Jean Eid jeaneid at chass.utoronto.ca
Tue Aug 16 20:07:24 CEST 2005


Thank you Gabor,

Jean

On Tue, 16 Aug 2005, Gabor Grothendieck wrote:

> On 8/16/05, Jean Eid <jeaneid at chass.utoronto.ca> wrote:
> > Dear all,
> >
> > My question is concerning the line
> > "This is adequate for small files, but for anything more complicated we
> > recommend using the facilities   of a language like perl to pre-process
> > the file."
> >
> > in the import/export manual.
> >
> > I have a large fixed-width file that I would like to preprocess in Perl or
> > awk. The problem is that I do not know where to start.
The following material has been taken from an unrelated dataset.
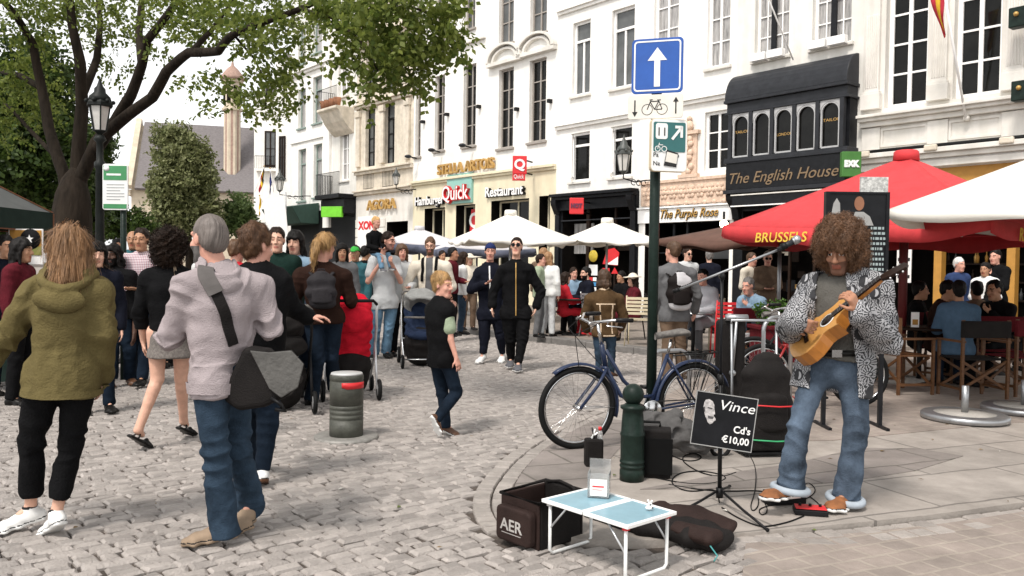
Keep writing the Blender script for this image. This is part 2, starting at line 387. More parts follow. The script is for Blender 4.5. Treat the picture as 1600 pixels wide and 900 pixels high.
def window(parent, x0, x1, z0, z1, cols=2, rows=4, glass=None, fm=None, transom=None, y=.16, fw=.07, mw=.035, sill=True, arched=False, open_leaf=False):
    glass = glass or m_glassd; fm = fm or m_trim
    mb = MB()
    if arched:
        r = (x1 - x0) / 2; pts = [(x0, z0), (x1, z0)] + arc((x0+x1)/2, z1 - r, r, 0, math.pi, 12)
        mb.raw([(x, y, z) for x, z in pts], [tuple(range(len(pts)))], glass)
    else: mb.quad((x0, y, z0), (x1, y, z0), (x1, y, z1), (x0, y, z1), glass)
    o = mb.build('window', parent)
    mb = MB(); yf = y - .05
    if arched:
        path = [(x0, yf, z0), (x0, yf, z1 - r)] + [(x, yf, z) for x, z in arc((x0+x1)/2, z1 - r, r, math.pi, 0, 14)] + [(x1, yf, z0), (x0, yf, z0)]
        for a, b in zip(path, path[1:]): mb.bar(a, b, fw, fw, fm, up=(0, 1, 0))
    else:
        mb.box((x0, yf, z0), (x0+fw, y-.004, z1), fm); mb.box((x1-fw, yf, z0), (x1, y-.004, z1), fm)
        mb.box((x0+fw, yf, z0), (x1-fw, y-.004, z0+fw), fm); mb.box((x0+fw, yf, z1-fw), (x1-fw, y-.004, z1), fm)
        zt = z1 - fw
        if transom:
            zt = z0 + (z1 - z0) * transom; mb.box((x0+fw, yf-.01, zt-fw/2), (x1-fw, y-.004, zt+fw/2), fm); zt -= fw/2
        xi0, xi1, zi0 = x0+fw, x1-fw, z0+fw
        for c in range(1, cols):
            x = xi0 + (xi1-xi0)*c/cols; w_ = fw*.9 if c*2 == cols else mw; mb.box((x-w_/2, yf+.006, zi0), (x+w_/2, y-.004, zt), fm)
        for r_ in range(1, rows):
            z = zi0 + (zt-zi0)*r_/rows; mb.box((xi0, yf+.014, z-mw/2), (xi1, y-.004, z+mw/2), fm)
    mb.build('frame', o)
    if sill:
        mb = MB(); mb.box((x0-.08, -.09, z0-.09), (x1+.08, y-.06, z0-.003), m_offw if fm is m_trim else fm); mb.build('sill', o, bevel=.012)
    if open_leaf:
        mb = MB(); q = (x1 - x0) / 2
        for a, b, s in ((x0, -.35, 1),):
            M = Matrix.Translation((a+.02, y-.08, 0)) @ Matrix.Rotation(R(-55), 4, 'Z')
            mb.box((0, 0, z0+.1), (.05, .04, z1-.1), fm, M); mb.box((q-.1, 0, z0+.1), (q-.05, .04, z1-.1), fm, M); mb.box((.05, 0, z0+.1), (q-.1, .04, z0+.16), fm, M); mb.box((.05, 0, z1-.16), (q-.1, .04, z1-.1), fm, M)
        mb.build('casement', o)
    return o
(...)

Does anyone have a
> > simple example on how to turn a fixed-width file in any of these
> > facilities into csv or tab delimited file. I guess I am looking for
> > somewhat a perl for dummies or awk for dummies that does this. any
> > pointers for website will be greatly appreciated
> >
>
>
>
> Try to do it in R first.  I have found that I rarely need to go to
> an outside language to massage my data.
>
> 	# fixed with fields of 10 and 5
> 	Lines <- readLines("mydata.dat")
> 	data.frame( field1 = as.numeric(substring(1,10,Lines),
> 		field2 = as.numeric(substring(11,15,Lines) )
>
> If you do find that you have speed or memory problems that
> require that you go outside of R to preprocess your data
> then the gawk version of awk has a FIELDWIDTHS variable that
> makes handling fixed fields very easy.  The gawk program below
> assumes two fields of widths 10 and 5, respectively, which
> is set in the first line.   Then it repeatedly executes the
> second line for each input line forcing field splitting by a
> dummy manipulation (since field splitting is lazy) and then
> printing each line, the default being to print out the
> entire line with a space between successive fields:
>
> 	BEGIN { FIELDWIDTHS = "10 5" }
> 	{ $1 = $1; print }
>
> In R, do the following assuming the above two lines are in
> split.awk:
>
> 	read.table(pipe("gawk -f split.awk mydata.dat"))
>
> or else run gawk outside of R then read in the output file
> created:
>
> 	gawk -f split.awk mydata.dat > mydata2.dat
>
> For more information, google for
>
> 	FIELDWIDTHS gawk
>
> for that portion of the manual on FIELDWIDTHS -- it includes
> an example and, of course, the whole manual is there too.  The
> book by Kernighan et al is also good.
>
> I have used both awk and perl and I think its unlikely you
> would need perl given that you have R at your disposal for
> the hard parts and awk is easier to learn, better designed
> and more focused on this sort of task.